The basis of Nielsen's tensile construction, though, is the struggle between various keys within the same piece, a device that he carried to its logical limit while composers from Wagner to Schoenberg were melting down traditional notions of specific keys. The first movement of his Symphony No. 6 achieves a tragic effect by trying vainly to return to the idyllic G major from which it starts; it succeeds only in reaching the neighboring keys above and below it.

Flying Sparks. Like his music, Nielsen's temperament blended traditional peasant qualities with a progressive sophistication and disenchantment. Born on the bucolic island of Fyn, he made his first "instrument" from various lengths of cordwood, which he banged with a hammer; later he learned violin and trumpet from his father, a house-painter-laborer who played at village dances. He was barely 14 when he left home with a military band to start his career.
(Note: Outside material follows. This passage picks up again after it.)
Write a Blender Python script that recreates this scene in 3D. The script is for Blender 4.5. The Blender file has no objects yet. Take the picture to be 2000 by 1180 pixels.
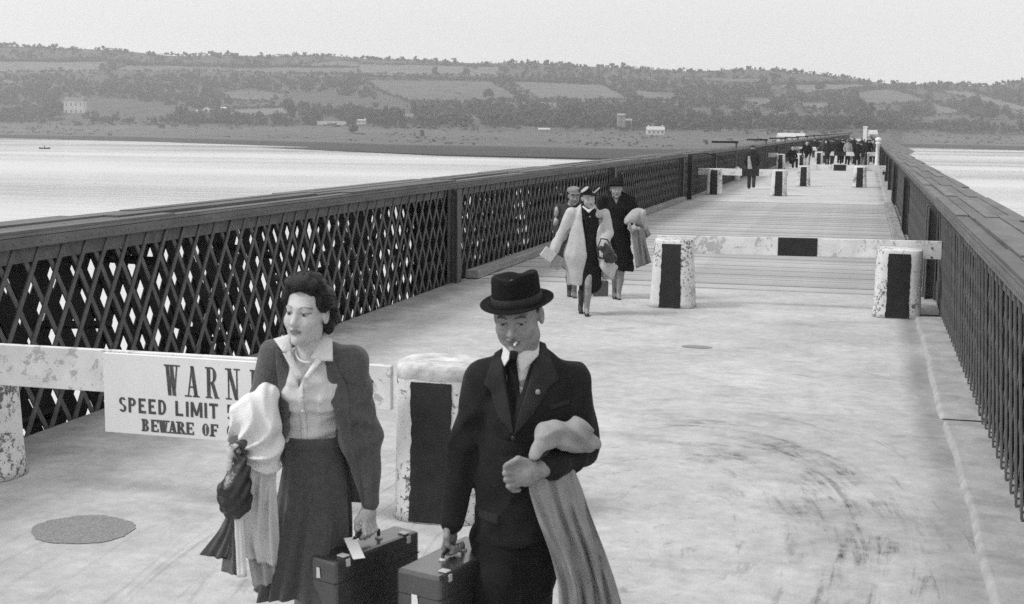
import bpy, bmesh, math, random
import numpy as np
from mathutils import Vector, Matrix
from mathutils.bvhtree import BVHTree

scene = bpy.context.scene
COL = scene.collection
random.seed(7)
RNG = np.random.default_rng(11)

# ------------------------------------------------------------------ camera
F_PX, EYE = 2540.0, 2.33
YAW, PITCH, ROLL = math.radians(15.11), math.radians(7.60), math.radians(0.57)
FWD = np.array([-math.sin(YAW) * math.cos(PITCH), math.cos(YAW) * math.cos(PITCH), -math.sin(PITCH)])
_r = np.array([math.cos(YAW), math.sin(YAW), 0.0])
_u = np.cross(_r, FWD)
RIGHT = math.cos(ROLL) * _r + math.sin(ROLL) * _u
UP = -math.sin(ROLL) * _r + math.cos(ROLL) * _u
EYE_P = np.array([0.0, 0.0, EYE])
cam_d = bpy.data.cameras.new("camera")
cam_d.sensor_width = 36.0
cam_d.lens = 36.0 * F_PX / 2000.0
cam_d.clip_start = 0.1
cam_d.clip_end = 9000.0
cam_d.dof.use_dof = True
cam_d.dof.focus_distance = 17.0
cam_d.dof.aperture_fstop = 9.0
cam = bpy.data.objects.new("camera", cam_d)
M = Matrix((RIGHT, UP, -FWD)).transposed().to_4x4()
M.translation = Vector(EYE_P)
cam.matrix_world = M
COL.objects.link(cam)
scene.camera = cam

# ------------------------------------------------------------------ sky, sun, exposure
SUN_EL, SUN_AZ = math.radians(48), math.radians(243)      # azimuth clockwise from +Y
world = bpy.data.worlds.new("World")
scene.world = world
world.use_nodes = True
wn, wl = world.node_tree.nodes, world.node_tree.links
bg = wn["Background"]
sky = wn.new("ShaderNodeTexSky")
sky.sky_type = 'NISHITA'
sky.sun_disc = False
sky.sun_elevation = SUN_EL
sky.sun_rotation = SUN_AZ
sky.air_density = 1.0
sky.dust_density = 4.0
sky.ozone_density = 1.0
bw = wn.new("ShaderNodeRGBToBW")                            # black and white film
wl.new(sky.outputs[0], bw.inputs[0])
mixs = wn.new("ShaderNodeMix")
mixs.data_type = 'FLOAT'
mixs.inputs[0].default_value = 0.86                          # even overcast veil over the clear sky
wl.new(bw.outputs[0], mixs.inputs[2])
mixs.inputs[3].default_value = 7.1
wl.new(mixs.outputs[0], bg.inputs[0])
bg.inputs[1].default_value = 0.1
sun_d = bpy.data.lights.new("sun", 'SUN')
sun_d.energy = 1.5
sun_d.angle = math.radians(14)
sun_d.color = (1, 1, 1)
sun = bpy.data.objects.new("sun", sun_d)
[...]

For most of his life he had to play in orchestras, conduct or teach to support himself: when the Royal Orchestra premiered his Symphony No. 1 in Copenhagen, Nielsen could be seen sawing away dutifully at his regular stand in the second violin section.

Tucked away in Denmark, blotted out by World War I, overshadowed by the Stravinsky-Schoenberg revolution, Nielsen despaired for having failed to win the international success he sought. "If I could have my life again," he said bitterly at 60, "I would whip all artistic whims out of my head and be apprenticed to a trade or do some useful piece of work in which I could see a real result." But he never really despaired of his music. When his daughter asked him why his compositions were so harsh, he replied: "Beauty is a strange thing. Can't you see that it is beautiful if I draw my sword and strike a rock--hard against hard--so that blue sparks fly?" He was right. Today those sparks are flaring more brightly than ever.